31    Further, if the defendants in the QSC Proceeding were to elect for a trial by jury, the risk of conflicting findings would be compounded by the fact that there will be differently constituted tribunals of fact determining the defence. As an aside, it is also not irrelevant to the consideration that a jury trial would be more readily available in the Supreme Court of Queensland: Shields v Williams [2019] FCA 413 [8]. 

32    Fifthly, the potential for a significant drain on judicial resources in the event the proceeding is not transferred weighs in favour of making the order sought. Given the likely length of the trial and the number of witnesses that might be called, it would be an unnecessary drain on court resources were this Court and the Supreme Court of Queensland required to separately hear and determine the common questions which arise in the proceedings.

33    Finally, the QSC Proceeding was commenced 15 months prior to the FCA Proceeding. It appears likely that the question of serious harm in the former proceeding will be determined in the near future. The outcome of that question will undoubtedly have some impact on the FCA Proceeding and, in those circumstances, the FCA Proceeding would be best dealt with by the Supreme Court. Mr Irons’ solicitor deposed that he intends to file an application to strike out Mr Peros’ statement of claim, and that, following the determination of the present application to transfer the proceedings, he intends to make an application for the early determination of the question of serious harm under ss 10A(4) and 10A(5) of the Defamation Act. The FCA Proceeding, however, is at an embryonic stage. Nothing has occurred in this proceeding aside from the determination of the present application.

34    It is difficult to identify any particular reason why the proceeding ought to remain in this Court, other than the fact that it was commenced here. Mr Peros’ non-opposition to the application supports the conclusion that the interests of justice weigh in favour of transferring the proceeding.

35    The result is that the proceeding (numbered QUD 515 of 2023) shall be transferred to the Supreme Court of Queensland. The only issue which remains to be determined is in respect of costs.

Costs

36    Mr Irons has succeeded on his application to transfer the proceeding. He submitted that, in the event the proceeding was transferred without the consent of Mr Peros, he should have his costs of the application. If Mr Peros had consented, on the other hand, he accepted that costs should be in the cause. Although it is noted that Mr Peros did not actively oppose the application, it is appropriate to order that he pay Mr Irons’ costs of the transfer application.
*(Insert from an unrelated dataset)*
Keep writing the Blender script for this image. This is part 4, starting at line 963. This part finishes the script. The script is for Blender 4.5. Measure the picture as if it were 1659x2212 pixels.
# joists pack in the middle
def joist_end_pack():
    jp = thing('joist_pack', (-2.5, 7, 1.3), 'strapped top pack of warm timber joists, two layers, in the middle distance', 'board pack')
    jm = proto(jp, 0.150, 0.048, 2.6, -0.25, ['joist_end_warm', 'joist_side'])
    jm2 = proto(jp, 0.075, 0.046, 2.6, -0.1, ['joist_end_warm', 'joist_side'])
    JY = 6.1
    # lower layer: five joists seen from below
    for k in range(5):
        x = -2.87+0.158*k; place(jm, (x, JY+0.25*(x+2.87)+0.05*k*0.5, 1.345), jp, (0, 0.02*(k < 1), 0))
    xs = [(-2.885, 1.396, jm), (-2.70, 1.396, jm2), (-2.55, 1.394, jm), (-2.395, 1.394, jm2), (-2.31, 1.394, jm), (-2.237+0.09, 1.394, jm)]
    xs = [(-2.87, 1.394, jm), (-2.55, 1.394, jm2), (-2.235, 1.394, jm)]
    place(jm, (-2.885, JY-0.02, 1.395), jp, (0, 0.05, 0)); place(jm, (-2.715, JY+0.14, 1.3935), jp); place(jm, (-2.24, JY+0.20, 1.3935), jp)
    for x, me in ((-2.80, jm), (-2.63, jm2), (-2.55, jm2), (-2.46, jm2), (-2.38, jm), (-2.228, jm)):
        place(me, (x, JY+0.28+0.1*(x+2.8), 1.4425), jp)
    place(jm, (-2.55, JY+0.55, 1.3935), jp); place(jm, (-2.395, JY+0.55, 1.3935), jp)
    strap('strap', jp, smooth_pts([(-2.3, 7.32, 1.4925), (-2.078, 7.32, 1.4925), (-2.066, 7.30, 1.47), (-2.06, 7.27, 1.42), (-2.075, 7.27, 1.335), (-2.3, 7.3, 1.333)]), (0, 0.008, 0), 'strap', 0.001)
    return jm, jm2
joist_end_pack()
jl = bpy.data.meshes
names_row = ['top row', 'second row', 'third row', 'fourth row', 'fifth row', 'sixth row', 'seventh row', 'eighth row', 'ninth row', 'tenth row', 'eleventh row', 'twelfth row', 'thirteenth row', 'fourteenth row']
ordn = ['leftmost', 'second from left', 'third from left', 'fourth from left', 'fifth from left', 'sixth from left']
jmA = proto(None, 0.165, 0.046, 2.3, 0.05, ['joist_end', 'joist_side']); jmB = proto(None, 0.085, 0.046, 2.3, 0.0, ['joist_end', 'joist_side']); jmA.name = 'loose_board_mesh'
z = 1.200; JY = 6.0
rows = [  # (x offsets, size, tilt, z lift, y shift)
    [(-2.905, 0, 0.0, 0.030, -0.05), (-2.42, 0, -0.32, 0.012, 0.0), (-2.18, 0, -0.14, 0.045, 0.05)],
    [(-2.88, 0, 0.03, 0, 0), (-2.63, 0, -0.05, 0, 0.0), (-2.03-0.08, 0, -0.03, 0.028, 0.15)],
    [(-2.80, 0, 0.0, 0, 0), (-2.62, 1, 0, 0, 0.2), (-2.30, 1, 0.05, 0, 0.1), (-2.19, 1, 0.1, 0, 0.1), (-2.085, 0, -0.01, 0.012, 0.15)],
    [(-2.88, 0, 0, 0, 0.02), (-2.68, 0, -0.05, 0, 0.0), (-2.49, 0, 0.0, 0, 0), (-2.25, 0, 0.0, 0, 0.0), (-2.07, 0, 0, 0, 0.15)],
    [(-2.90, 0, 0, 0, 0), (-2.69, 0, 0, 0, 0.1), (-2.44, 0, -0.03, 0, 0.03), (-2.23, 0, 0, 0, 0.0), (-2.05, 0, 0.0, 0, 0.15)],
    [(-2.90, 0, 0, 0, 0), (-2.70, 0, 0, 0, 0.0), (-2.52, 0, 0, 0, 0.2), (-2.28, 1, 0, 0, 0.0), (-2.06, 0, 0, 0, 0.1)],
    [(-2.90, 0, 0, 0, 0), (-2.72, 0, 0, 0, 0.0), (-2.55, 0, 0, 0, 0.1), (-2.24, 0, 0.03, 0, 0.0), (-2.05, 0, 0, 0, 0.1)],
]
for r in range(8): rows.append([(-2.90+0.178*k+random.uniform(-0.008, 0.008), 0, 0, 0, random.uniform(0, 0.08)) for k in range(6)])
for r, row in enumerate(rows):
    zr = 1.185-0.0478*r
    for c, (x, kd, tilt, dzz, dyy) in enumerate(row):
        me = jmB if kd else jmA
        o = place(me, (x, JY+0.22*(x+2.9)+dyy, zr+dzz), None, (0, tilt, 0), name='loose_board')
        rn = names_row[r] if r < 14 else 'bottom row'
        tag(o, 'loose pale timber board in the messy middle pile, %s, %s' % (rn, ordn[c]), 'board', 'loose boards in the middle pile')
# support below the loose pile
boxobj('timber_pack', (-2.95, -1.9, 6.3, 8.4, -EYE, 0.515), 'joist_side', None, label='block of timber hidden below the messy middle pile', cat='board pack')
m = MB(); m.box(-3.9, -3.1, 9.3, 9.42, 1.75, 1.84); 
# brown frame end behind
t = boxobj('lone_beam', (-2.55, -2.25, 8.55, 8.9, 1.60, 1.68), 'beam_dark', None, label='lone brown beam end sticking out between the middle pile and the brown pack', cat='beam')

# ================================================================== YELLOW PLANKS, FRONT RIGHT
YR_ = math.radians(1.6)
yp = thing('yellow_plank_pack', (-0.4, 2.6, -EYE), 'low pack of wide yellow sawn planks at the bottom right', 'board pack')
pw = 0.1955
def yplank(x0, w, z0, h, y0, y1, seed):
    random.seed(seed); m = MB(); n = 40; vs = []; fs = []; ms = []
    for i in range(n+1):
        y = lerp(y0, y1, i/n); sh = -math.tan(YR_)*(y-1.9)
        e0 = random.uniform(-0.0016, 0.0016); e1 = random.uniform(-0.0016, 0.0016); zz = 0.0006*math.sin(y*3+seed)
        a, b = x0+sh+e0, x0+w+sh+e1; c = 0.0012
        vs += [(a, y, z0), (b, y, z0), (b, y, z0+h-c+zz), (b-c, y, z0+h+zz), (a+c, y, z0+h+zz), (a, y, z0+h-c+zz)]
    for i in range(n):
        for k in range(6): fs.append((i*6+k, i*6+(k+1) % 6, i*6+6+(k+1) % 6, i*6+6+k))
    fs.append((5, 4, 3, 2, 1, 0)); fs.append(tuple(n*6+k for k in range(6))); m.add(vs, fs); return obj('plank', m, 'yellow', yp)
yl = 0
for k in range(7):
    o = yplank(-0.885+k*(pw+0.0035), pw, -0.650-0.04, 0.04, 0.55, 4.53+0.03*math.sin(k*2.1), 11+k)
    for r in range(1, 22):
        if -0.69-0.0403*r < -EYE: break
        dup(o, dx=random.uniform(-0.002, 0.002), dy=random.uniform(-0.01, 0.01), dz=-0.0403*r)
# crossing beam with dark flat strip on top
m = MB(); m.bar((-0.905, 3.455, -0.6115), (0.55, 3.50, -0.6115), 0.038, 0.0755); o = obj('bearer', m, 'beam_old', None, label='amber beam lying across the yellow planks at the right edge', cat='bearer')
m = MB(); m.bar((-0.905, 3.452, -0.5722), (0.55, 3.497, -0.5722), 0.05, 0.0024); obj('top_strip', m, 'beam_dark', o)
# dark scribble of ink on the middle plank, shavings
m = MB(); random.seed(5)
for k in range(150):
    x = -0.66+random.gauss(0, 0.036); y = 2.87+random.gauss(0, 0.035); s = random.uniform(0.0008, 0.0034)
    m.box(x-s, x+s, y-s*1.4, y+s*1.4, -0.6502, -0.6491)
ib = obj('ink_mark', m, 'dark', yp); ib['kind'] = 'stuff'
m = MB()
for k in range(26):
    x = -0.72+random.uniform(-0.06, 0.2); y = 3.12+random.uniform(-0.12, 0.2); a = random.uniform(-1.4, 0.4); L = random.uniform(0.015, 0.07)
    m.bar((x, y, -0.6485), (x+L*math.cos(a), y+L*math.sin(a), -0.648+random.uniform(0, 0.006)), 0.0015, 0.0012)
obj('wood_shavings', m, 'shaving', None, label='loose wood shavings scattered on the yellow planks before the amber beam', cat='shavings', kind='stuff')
37    By the interlocutory application, however, Mr Irons appeared to seek a more extensive order that his costs incurred in the proceeding to date be paid by Mr Peros. There is nothing to justify making that order, and no submissions were made in support of it. In circumstances where Mr Peros had the right to bring this proceeding in the court of his choice, and the ultimate justice of the case is not yet known, the only appropriate order with respect to any remaining costs in the proceeding up to the date of transfer is that they be each party’s costs in the cause.

I certify that the preceding thirty-seven (37) numbered paragraphs are a true copy of the Reasons for Judgment of the Honourable Justice Derrington.